So… how are you?
The lie you tell yourself before others.
The friendly face you have been looking forward to meeting for a long time now is here. You see them walking towards you, with a big smile and a bigger hug. Your heart lights up.
You sit down together. Have a sip of water, and then they ask — How are you?
It’s an ordinary question. The kind people who care about you ask without thinking.
You have been super busy. Have barely had a full night’s sleep regularly. There is so much to tell. And yet, before you answer, a pause happens.
A pause that doesn’t feel deliberate. Your mind is already busy running a frantic search for the answer. As your mind puts together everything that felt so much in the moment, a question dawns on you — is this everything still enough?
Your mind now switches to running a quick scan for how your answer will sound. Will it match up to what they may expect from you?
An urge to summarize, justify, improve, or soften the truth shows up. Sometimes even a flash of irritation—despite knowing clearly that the question wasn’t meant that way.
Let’s rewind to the moment the question dawns on you.
That internal moment matters much more than the answer itself. And more than how the other person perceives it. Because the reaction isn’t about the question, the person asking, or the phrasing of the answer.
It’s an internal summary assessment of how you have lived.
When a day, or a part of life, has been handled or closed, the question passes through without resistance.
You answer plainly, just the way it played out. You don’t feel the need to frame it as better than it was. You can say, calmly, “Oh, this is…” and leave it at that. No internal negotiation. No padding. No adjustment. No blame. No defense.
When something hasn’t been handled or closed properly, the mind knows before a question like this makes the underlying pattern obvious. Somewhere, you already sensed something wasn’t aligned.
The friction appears because different scales are being applied to the same life.
In the moment, your day was measured by urgency and importance.
In reflection, it is measured differently — by how well you used your time, your opportunity, your agency. On that scale, what felt urgent now feels empty.
After the scan is complete, the answer arrives — tightened, edited, polished.
Explanation becomes a shield for your choices. It protects you from seeing what you already sensed. Often the moment passes. The pattern stays.
Your friend’s reaction to your answer is already past. But the shield doesn’t stop there. It keeps you from seeing what’s still forming — the larger picture of your life.
This is where clarity is lost — not in the decision itself, but in the refusal to register the reaction.
Closure is not a feeling or a declaration. It is not reserved for dramatic moments.
It happens at many levels — of tasks, of experiences, of phases — and those closures accumulate over time.
When they hold, they leave evidence. That evidence appears the moment life or a friend asks you a simple question.
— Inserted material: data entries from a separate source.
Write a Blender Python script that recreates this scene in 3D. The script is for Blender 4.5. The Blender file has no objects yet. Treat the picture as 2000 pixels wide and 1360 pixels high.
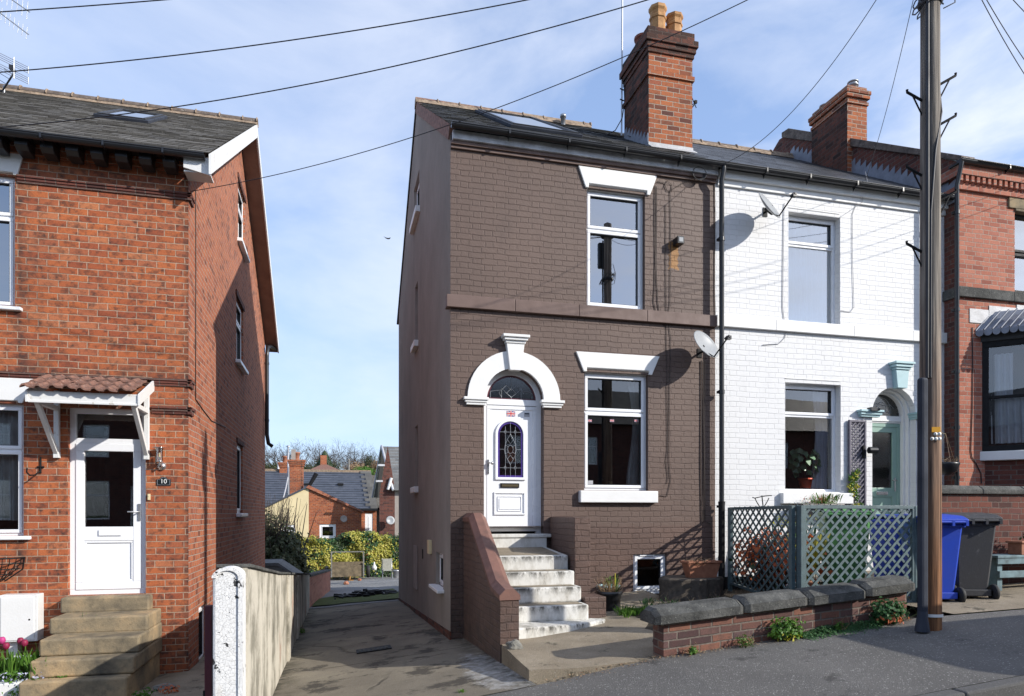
import bpy, bmesh, math, random
from mathutils import Vector, Matrix, noise
R = math.radians
C = bpy.context.scene.collection
scene = bpy.context.scene
random.seed(7)
# ---------------------------------------------------------------- camera, sky, sun, exposure
# world: +X up the street (right), +Y away from the street, z = 0 at eye level
FPX, CX, HY = 1333.0, 1000.0, 1002.0        # focal length in pixels of the 2000 px photograph, centre, horizon row
TH = math.atan(343 / 1333.0)                # the camera is turned this far to the right of the house fronts' normal
cth, sth = math.cos(TH), math.sin(TH)
cam_d = bpy.data.cameras.new("camera")
cam = bpy.data.objects.new("camera", cam_d); C.objects.link(cam)
cam_d.sensor_width = 36; cam_d.lens = 36 * FPX / 2000
cam_d.shift_x = 0; cam_d.shift_y = (HY - 680) / 2000
cam_d.clip_start = 0.05; cam_d.clip_end = 3000
cam.location = (0, 0, 0); cam.rotation_euler = (R(90), 0, -TH)
scene.camera = cam
SUN = Vector((3.555, -2.70, 2.34)).normalized()      # direction towards the sun
el = math.asin(SUN.z); az = math.atan2(SUN.x, SUN.y)
w = bpy.data.worlds.new("World"); scene.world = w; w.use_nodes = True
wn = w.node_tree; wn.nodes.clear()
def wnode(t, **k):
    n = wn.nodes.new(t)
    for a, b in k.items(): setattr(n, a, b)
    return n
out = wnode("ShaderNodeOutputWorld"); bg = wnode("ShaderNodeBackground")
sky = wnode("ShaderNodeTexSky", sky_type='NISHITA', sun_disc=False, sun_elevation=el, sun_rotation=az,
            altitude=100, air_density=1.0, dust_density=1.2, ozone_density=1.6)
tc = wnode("ShaderNodeTexCoord"); mp = wnode("ShaderNodeMapping"); mp.inputs['Scale'].default_value = (1.0, 1.0, 2.6)
mp.inputs['Rotation'].default_value = (0.25, 0.35, 0.6); mp.inputs['Location'].default_value = (3.1, 1.7, 0.4)
n1 = wnode("ShaderNodeTexNoise"); n1.inputs['Scale'].default_value = 2.1; n1.inputs['Detail'].default_value = 9
n1.inputs['Roughness'].default_value = 0.56; n1.inputs['Distortion'].default_value = 0.5
rp = wnode("ShaderNodeValToRGB"); rp.color_ramp.elements[0].position = 0.38; rp.color_ramp.elements[1].position = 0.66
sepz = wnode("ShaderNodeSeparateXYZ")
mr = wnode("ShaderNodeMapRange"); mr.inputs['From Min'].default_value = 0.0; mr.inputs['From Max'].default_value = 0.8
mr.inputs['To Min'].default_value = 0.38; mr.inputs['To Max'].default_value = 1.0     # more cloud towards the right (+X)
ml = wnode("ShaderNodeMath", operation='MULTIPLY'); ad = wnode("ShaderNodeMath", operation='MULTIPLY_ADD')
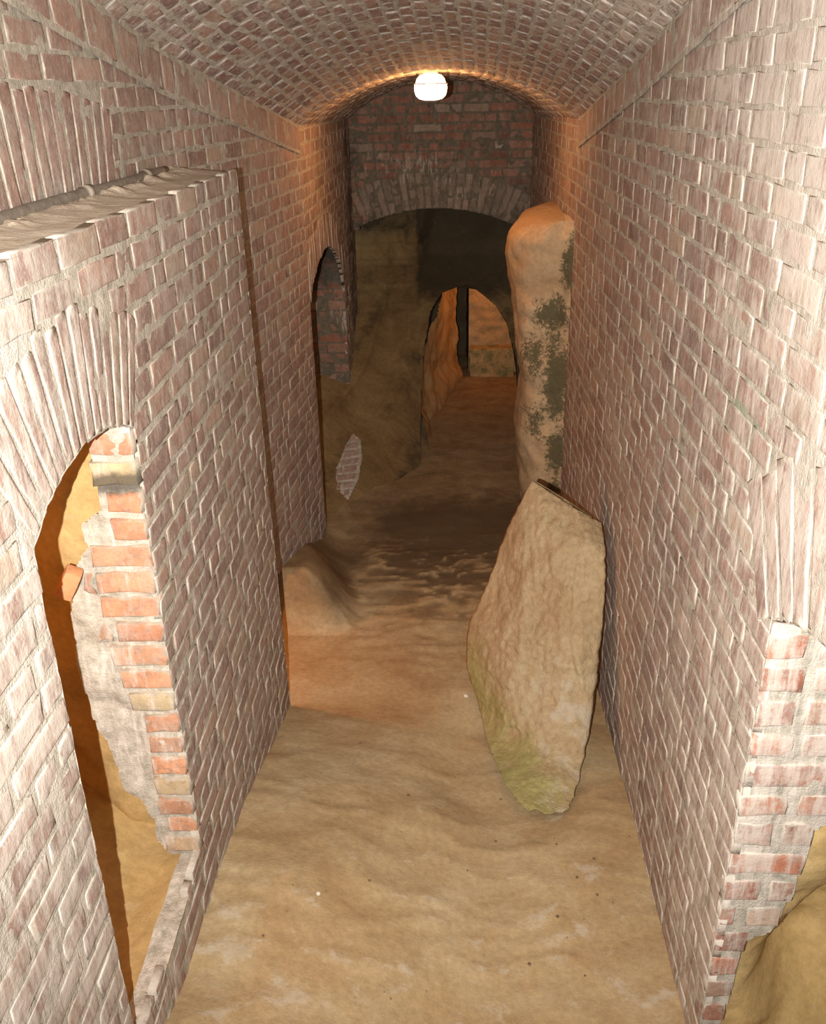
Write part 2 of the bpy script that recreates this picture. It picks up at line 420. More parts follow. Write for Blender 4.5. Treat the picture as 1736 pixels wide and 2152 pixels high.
FZ_L = [(0.5, -2.85), (2.0, -2.96), (2.3, -3.05), (2.9, -3.08), (3.3, -3.17), (3.55, -3.25), (4.6, -3.56), (5.5, -3.60), (13, -3.62)]
FZ_R = [(0.5, -3.30), (2.4, -3.38), (3.4, -3.42), (4.6, -3.56), (5.5, -3.60), (13, -3.62)]
def floor_z(x, y):
    t = sstep(-1.05, 0.35, x)
    z = lerp(y, FZ_L)*(1-t)+lerp(y, FZ_R)*t
    # rock foot under the brick wall on the left
    e = -0.83-0.10*math.sin(y*3)
    m = sstep(5.50, 5.60, y)*sstep(7.6, 6.7, y)
    z += m*(0.50-0.22*(y-5.6))*sstep(e+0.10, e-0.30, x)
    # sides of the far passage rise
    z += 0.10*sstep(7.0, 9.0, y)*sstep(-0.4, -1.0, x)
    z += 0.018*nz((x, y*1.3, 3.1), 1.6, 4)
    z -= 0.07*sstep(0, 0.5, blob((x, y, 0), (0.32, 3.95, 0), (0.55, 0.75, 1)))
    # scour ridges
    rip = sstep(4.7, 5.3, y)*sstep(7.4, 6.4, y)*sstep(-0.85, -0.6, x)
    r = 1-abs(noise.noise(Vector((x*3.6+nz((x, y, 0), 2)*0.6, y*10.5+nz((x, y, 7), 3)*0.6, 1.7))))*2
    z += rip*0.014*max(0, r)**3
    r2 = 1-abs(noise.noise(Vector((x*2.2, y*5.0+nz((x, y, 4), 1.5)*0.8, 9.7))))*2
    z += (1-rip)*0.012*max(0, r2)**2*sstep(5, 3.5, y)
    return z

def build_floor():
    mb = MB(); vs = []; fs = []
    xs = [-3.0+i*0.1 for i in range(17)]+[-1.4+0.022*i for i in range(1, 119)]+[1.25+0.1*i for i in range(6)]
    ys = []
    y = 0.6
    while y < 13.4: ys.append(y); y += 0.022+0.012*(y/6)
    for yy in ys:
        for x in xs: vs.append((x, yy, floor_z(x, yy)))
    n = len(xs)
    for j in range(len(ys)-1):
        for i in range(n-1): fs.append([j*n+i, j*n+i+1, (j+1)*n+i+1, (j+1)*n+i])
    def st(p):
        x, y = p[0], p[1]
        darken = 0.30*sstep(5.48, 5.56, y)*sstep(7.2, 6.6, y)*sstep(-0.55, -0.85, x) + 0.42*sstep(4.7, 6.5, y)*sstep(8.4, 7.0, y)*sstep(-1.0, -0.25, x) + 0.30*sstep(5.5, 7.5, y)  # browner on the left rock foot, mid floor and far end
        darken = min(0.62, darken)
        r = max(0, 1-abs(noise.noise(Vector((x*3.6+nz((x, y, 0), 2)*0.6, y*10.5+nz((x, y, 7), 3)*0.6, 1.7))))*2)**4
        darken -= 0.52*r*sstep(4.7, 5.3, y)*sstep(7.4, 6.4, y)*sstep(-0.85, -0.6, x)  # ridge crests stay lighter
        r2 = max(0, 1-abs(noise.noise(Vector((x*2.2, y*5.0+nz((x, y, 4), 1.5)*0.8, 9.7))))*2)**6
        return (0.35+0.25*sstep(3.4, 2.0, y)+0.35*r2*sstep(4.5, 3.2, y), 0.10*blob(p, (-0.2, 2.2, -3.1), (0.9, 0.8, 1)), darken, 1)
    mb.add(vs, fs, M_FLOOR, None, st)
    mb.build('floor', kind='structure')
build_floor()

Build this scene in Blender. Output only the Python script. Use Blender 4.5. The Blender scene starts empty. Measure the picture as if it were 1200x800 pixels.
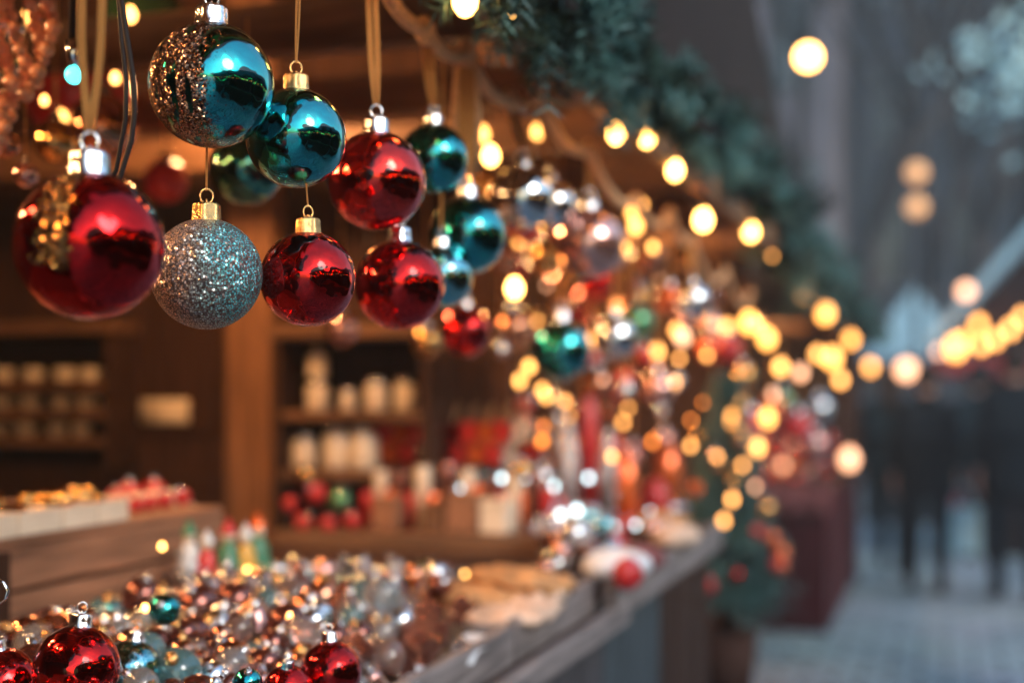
import bpy, math, random
from mathutils import Vector, Matrix
R = math.radians
rnd = random.Random(7)
sc = bpy.context.scene
C = sc.collection
F = 50.0 / 36.0 * 1200.0            # focal length in photo pixels
YAW = R(17.0); CY, SY = math.cos(YAW), math.sin(YAW)
H = 1.55                            # camera height
HORIZON = 460.0

# ---------------------------------------------------------------- placing helpers
def cam_pt(x, y, d):
    """World point seen at photo pixel (x, y) at depth d metres."""
    X = (x - 600.0) / F * d
    return Vector((X * CY - d * SY, X * SY + d * CY, H - (y - HORIZON) / F * d))
def on_wx(x, y, wx):                # ... on the plane world-x = wx (parallel to the lane)
    d = wx / ((x - 600.0) / F * CY - SY)
    return cam_pt(x, y, d)
def on_wy(x, y, wy):                # ... on the plane world-y = wy (across the lane)
    d = wy / ((x - 600.0) / F * SY + CY)
    return cam_pt(x, y, d)
def on_z(x, y, z):
    d = (H - z) * F / (y - HORIZON)
    return cam_pt(x, y, d)

# ---------------------------------------------------------------- materials
M = {}
def new_mat(name):
    m = bpy.data.materials.new(name); m.use_nodes = True
    nt = m.node_tree; b = nt.nodes['Principled BSDF']
    M[name] = m
    return m, nt, b
def mat(name, col, rough=0.6, metal=0.0, var=0.0, scale=20.0, bump=0.0, coat=0.0, stretch=None, emit=None, es=0.0, trans=0.0, sss=0.0):
    m, nt, b = new_mat(name)
    b.inputs['Base Color'].default_value = (*col, 1)
    b.inputs['Roughness'].default_value = rough
    b.inputs['Metallic'].default_value = metal
    b.inputs['Coat Weight'].default_value = coat
    if not metal and not coat and max(col) < .13: b.inputs['Specular IOR Level'].default_value = 0.12
    b.inputs['Coat Roughness'].default_value = 0.03
    b.inputs['Transmission Weight'].default_value = trans
    if emit:
        b.inputs['Emission Color'].default_value = (*emit, 1); b.inputs['Emission Strength'].default_value = es
    if var or bump:
        tc = nt.nodes.new('ShaderNodeTexCoord'); mp = nt.nodes.new('ShaderNodeMapping')
        nt.links.new(tc.outputs['Object'], mp.inputs[0])
        if stretch: mp.inputs['Scale'].default_value = stretch
        n = nt.nodes.new('ShaderNodeTexNoise'); n.inputs['Scale'].default_value = scale; n.inputs['Detail'].default_value = 5
        nt.links.new(mp.outputs[0], n.inputs['Vector'])
        if var:
            r = nt.nodes.new('ShaderNodeValToRGB')
            r.color_ramp.elements[0].position = 0.3; r.color_ramp.elements[1].position = 0.7
            r.color_ramp.elements[0].color = (*[c * (1 - var) for c in col], 1)
            r.color_ramp.elements[1].color = (*[min(1, c * (1 + var)) for c in col], 1)
            nt.links.new(n.outputs['Fac'], r.inputs[0]); nt.links.new(r.outputs[0], b.inputs['Base Color'])
        if bump:
            bp = nt.nodes.new('ShaderNodeBump'); bp.inputs['Strength'].default_value = bump; bp.inputs['Distance'].default_value = 0.01
            nt.links.new(n.outputs['Fac'], bp.inputs['Height']); nt.links.new(bp.outputs[0], b.inputs['Normal'])
    return m

def wood(name, col, axis='y', rough=0.62, plank=0.0):
    st = {'x': (1, 14, 14), 'y': (14, 1, 14), 'z': (14, 14, 1)}[axis]
    m = mat(name, col, rough, var=0.5, scale=6, bump=0.25, stretch=st)
    return m

wood('dark_wood', (0.050, 0.023, 0.013)); wood('dark_wood_z', (0.048, 0.021, 0.012), 'z'); wood('dark_wood_x', (0.050, 0.023, 0.013), 'x')
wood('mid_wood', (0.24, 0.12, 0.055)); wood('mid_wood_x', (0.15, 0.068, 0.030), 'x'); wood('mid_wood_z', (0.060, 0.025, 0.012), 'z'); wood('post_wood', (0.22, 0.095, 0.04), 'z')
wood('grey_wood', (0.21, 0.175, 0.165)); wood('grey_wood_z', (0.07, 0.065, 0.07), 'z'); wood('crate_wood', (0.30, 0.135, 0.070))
wood('night_wood', (0.020, 0.010, 0.008), 'z')
wood('blue_panel', (0.06, 0.075, 0.085), 'z'); wood('maroon_panel', (0.05, 0.008, 0.010), 'z')
mat('cream_card', (0.82, 0.68, 0.52), 0.7, var=0.1, scale=30)
mat('cream_ceramic', (0.72, 0.60, 0.46), 0.3, coat=0.3)
mat('paper_white', (0.78, 0.80, 0.82), 0.7, var=0.06, scale=20, bump=0.3)
mat('straw', (0.10, 0.055, 0.03), 0.85, var=0.6, scale=90, bump=1.0)
mat('gold_metal', (0.86, 0.52, 0.20), 0.22, 1.0, bump=0.25, scale=400)
mat('silver_metal', (0.80, 0.82, 0.86), 0.13, 1.0, bump=0.12, scale=60)
mat('silver_ball', (0.75, 0.79, 0.82), 0.07, 1.0, coat=0.6)
mat('copper_ball', (0.62, 0.27, 0.15), 0.12, 1.0, coat=0.6)
mat('brown_ball', (0.20, 0.055, 0.035), 0.14, 0.8, coat=0.8)
mat('gold_ball', (0.80, 0.45, 0.14), 0.12, 1.0, coat=0.5)
mat('pink_ball', (0.75, 0.40, 0.34), 0.12, 0.9, coat=0.5)
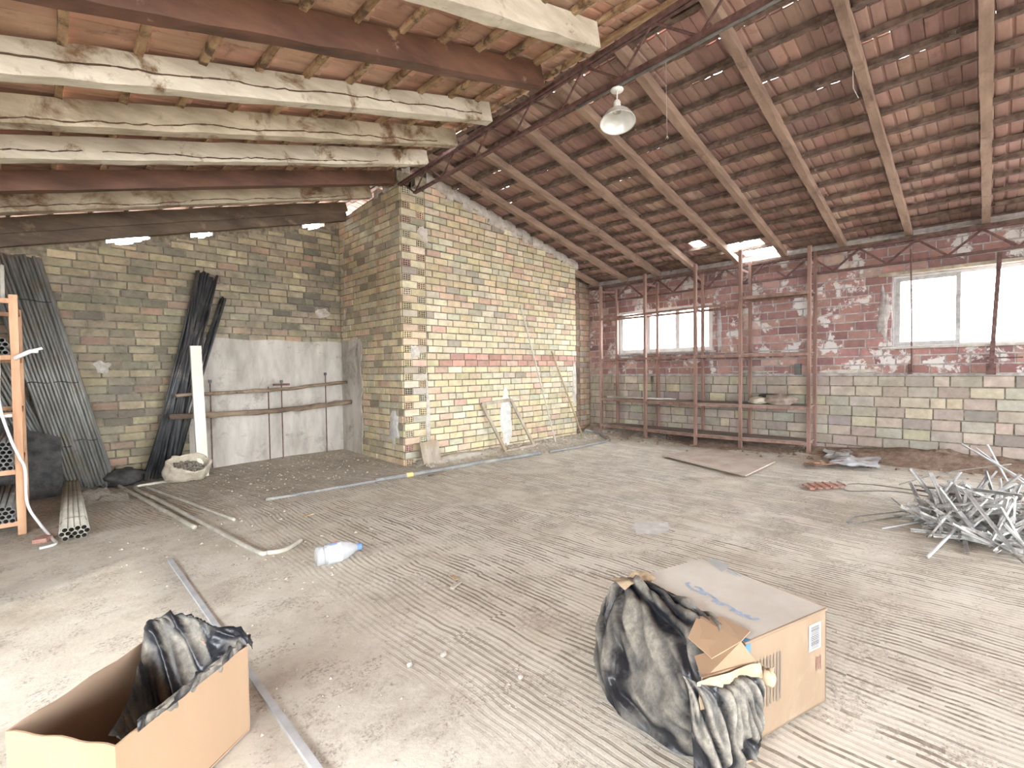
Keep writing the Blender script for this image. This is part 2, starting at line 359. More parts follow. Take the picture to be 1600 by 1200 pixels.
# ------------------------------------------------------------------ brick walls
def wall_slab(mb, P, n, u0, u1, z0, ztop, th, openings=()):
    """solid slab behind the brick faces; P maps (u, z, depth) to a point"""
    us = sorted({u0, u1, *[o[0] for o in openings], *[o[1] for o in openings]})
    for a, b in zip(us, us[1:]):
        seg = max(1, int((b-a)/.4))
        spans = [(z0, None)]
        for o in openings:
            if a >= o[0]-1e-6 and b <= o[1]+1e-6: spans = [(z0, o[2]), (o[3], None)]
        for s in range(seg):
            p, q = a+(b-a)*s/seg, a+(b-a)*(s+1)/seg
            for lo, hi in spans:
                h1, h2 = (ztop(p), ztop(q)) if hi is None else (hi, hi)
                vs = [P(p, lo, 0), P(q, lo, 0), P(q, h2, 0), P(p, h1, 0), P(p, lo, th), P(q, lo, th), P(q, h2, th), P(p, h1, th)]
                mb.add(vs, [(0, 1, 2, 3), (7, 6, 5, 4), (0, 4, 5, 1), (3, 2, 6, 7), (1, 5, 6, 2), (0, 3, 7, 4)])
def pick(rr, pal):
    t = rr.random()*sum(p[0] for p in pal)
    for w, c in pal:
        t -= w
        if t <= 0: break
    k = rr.uniform(.82, 1.12); return tuple(min(1, v*k*rr.uniform(.96, 1.04)) for v in c)
def bricks(mb, P, u0, u1, z0, ztop, bl, bh, jt, pal, seed, openings=(), skip=0.0, out=.012, rowcol=None, stop=None, dark=None):
    rr = random.Random(seed); row = 0; z = z0
    while z < 6:
        zb = z+bh-jt
        off = (row % 2)*bl/2+rr.uniform(-.03, .03); u = u0-bl+off
        any_ = False
        while u < u1:
            L = bl*rr.uniform(.93, 1.07) if rr.random() > .06 else bl*.55
            a, b = max(u, u0), min(u+L-jt, u1); u += L
            if b-a < .03: continue
            za, zb_ = z+rr.uniform(-.003, .003), min(zb+rr.uniform(-.004, .002), min(ztop(a), ztop(b)))
            if zb_-za < .025: continue
            any_ = True
            m_, zm = (a+b)/2, (za+zb_)/2; hit = False
            for o in openings:
                if b > o[0] and a < o[1] and zm > o[2] and zm < o[3]:
                    if a < o[0]-.05: b = o[0]
                    elif b > o[1]+.05: a = o[1]
                    else: hit = True
            if stop and stop(m_, zm): hit = True
            if hit or b-a < .03 or rr.random() < skip: continue
            c = pick(rr, rowcol(row, m_, pal) if rowcol else pal)
            if dark: k = dark(m_, zm); c = tuple(v*k for v in c)
            t = out*rr.uniform(.4, 1.3); e = .005
            ja = [rr.uniform(-.003, .003) for _ in range(4)]; tl = rr.uniform(-.003, .003)
            q = [P(a, za, .01), P(b, za, .01), P(b, zb_, .01), P(a, zb_, .01),
                 P(a+e, za+e+ja[0], -t), P(b-e, za+e+ja[1], -t+tl), P(b-e, zb_-e+ja[2], -t+tl), P(a+e, zb_-e+ja[3], -t)]
            mb.add(q, [(4, 5, 6, 7), (0, 1, 5, 4), (1, 2, 6, 5), (2, 3, 7, 6), (3, 0, 4, 7)], c)
        z += bh; row += 1
        if not any_ and row > 3: break
def holed_header(mb, hb, P, a, b, za, zb, c, n=3, t=.012, dp=.03):
    """header end of a perforated brick: n x n holes with depth"""
    us = []; zs = []
    for lo, hi, L in ((a, b, us), (za, zb, zs)):
        wl_ = (hi-lo)*.28/(n+1); wh_ = (hi-lo)*.72/n; q_ = lo; L.append(lo)
        for k in range(n): q_ += wl_; L.append(q_); q_ += wh_; L.append(q_)
        L.append(hi)
    for i in range(len(us)-1):
        for j in range(len(zs)-1):
            p, q, r, s = us[i], us[i+1], zs[j], zs[j+1]
            if i % 2 == 1 and j % 2 == 1:
                hb.add([P(p, r, dp), P(q, r, dp), P(q, s, dp), P(p, s, dp)], [(0, 1, 2, 3)])
                mb.add([P(p, r, -t), P(q, r, -t), P(q, s, -t), P(p, s, -t), P(p, r, dp), P(q, r, dp), P(q, s, dp), P(p, s, dp)],
                       [(0, 1, 5, 4), (1, 2, 6, 5), (2, 3, 7, 6), (3, 0, 4, 7)], tuple(v*.8 for v in c))
            else:
                mb.add([P(p, r, -t), P(q, r, -t), P(q, s, -t), P(p, s, -t)], [(0, 1, 2, 3)], c)
    mb.add([P(a, za, -t), P(b, za, -t), P(b, zb, -t), P(a, zb, -t), P(a, za, dp), P(b, za, dp), P(b, zb, dp), P(a, zb, dp)],
           [(0, 4, 5, 1), (1, 5, 6, 2), (2, 6, 7, 3), (3, 7, 4, 0)], c)

YEL = [(5, (.64, .54, .335)), (4, (.63, .56, .38)), (1.8, (.56, .52, .39)), (2.8, (.66, .495, .345)), (1.0, (.60, .41, .31)), (.7, (.48, .43, .34)), (2.4, (.70, .62, .45)), (.25, (.34, .29, .22))]
REDC = [(3, (.54, .31, .24)), (2, (.48, .27, .21)), (1, (.60, .42, .31))]
LEFT = [(3, (.40, .335, .215)), (3, (.34, .29, .20)), (2, (.28, .245, .175)), (1.3, (.36, .255, .175)), (1, (.47, .40, .255)), (.8, (.19, .165, .125))]
LOW = [(4, (.43, .365, .30)), (4, (.41, .345, .29)), (2, (.40, .37, .30)), (.8, (.49, .43, .31)), (1.2, (.37, .31, .27)), (.5, (.30, .265, .24))]
RED = [(4, (.34, .19, .165)), (3, (.29, .155, .14)), (2, (.40, .24, .20)), (1, (.24, .13, .12)), (1.2, (.46, .32, .27))]

# block wall facing the viewer (y = 6.55)
BY = 6.55; BX = 4.08; BE = 8.50
Pf = lambda u, z, d: (u, BY+d, z)
ztf = lambda u: zr(u)+.01 if u > 4.45 else 4.50+.12*min(1, max(0, u-4.08)/.2)
wf = MB(); wall_slab(wf, lambda u, z, d: Pf(u, z, d+.085), None, BX+.02, BX+.43, -.1, lambda u: ztf(u)+.02, .15); wall_slab(wf, Pf, None, BX+.43, BE, -.1, lambda u: zr(u)+.02 if u > 4.45 else ztf(u)+.02, .25)
wfo = wf.build('wall_center', M['mortar_dark']); wfo['kind'] = 'structure'
b1 = MB(); hb = MB()
def rowc(row, u, pal): return REDC if row in (14, 15) and u > 4.9 else pal
bricks(b1, Pf, BX+.44, BE, 0.0, ztf, .292, .1135, .011, YEL, 11, rowcol=rowc)
rr = random.Random(5)
z = 0.0; row = 0
def stub(a, b, c):
    q = [Pf(u, z_, d) for d in (-.012, .085) for (u, z_) in ((a, z), (b, z), (b, z+.102), (a, z+.102))]
    b1.add(q, [(0, 1, 2, 3), (0, 4, 5, 1), (1, 5, 6, 2), (2, 6, 7, 3), (3, 7, 4, 0)], c)
while z < 4.42:                                   # toothed corner: perforated ends in alternate courses
    c = pick(rr, YEL); c2 = pick(rr, YEL)
    if row % 2 == 0:
        holed_header(b1, hb, Pf, BX+.01, BX+.15, z, z+.104, c, 3, .012, .08); stub(BX+.16, BX+.43, c2)
    else:
        stub(BX, BX+.27, c2); holed_header(b1, hb, Pf, BX+.285, BX+.425, z, z+.104, c, 3, .012, .08)
    z += .1135; row += 1
b1.build('brickwork', M['brick_block'], wfo); hb.build('brick_hole', M['hole_shade'], wfo)['kind'] = 'stuff'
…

Your reaction is that evidence.
It tells you whether you closed the loop cleanly on all dimensions or left something half-carried. Whether you can step into tomorrow without dragging today behind you.
The mistake is to override this signal because it’s uncomfortable. To talk yourself out of what you just felt. To smooth it over with explanation, comparison, or optimism. That is where lying to yourself actually begins—not in words, but in what you refuse to register.
Clarity doesn’t require fixing everything immediately. It requires seeing accurately. When the reaction is charged, you don’t reopen the past on the spot. You don’t punish yourself. You simply note the truth of how you did, so you can return tomorrow without confusion.
This isn’t self-help. It’s decision hygiene.
A life doesn’t drift off course all at once. It drifts in small moments where internal feedback is ignored. It realigns the same way—by paying attention to what happens after you act.
So when someone asks, So… how are you? What are you up to these days?
Listen less to what you say.
Listen more to what moves inside you before you say it.
That’s how you know whether you’re actually moving on.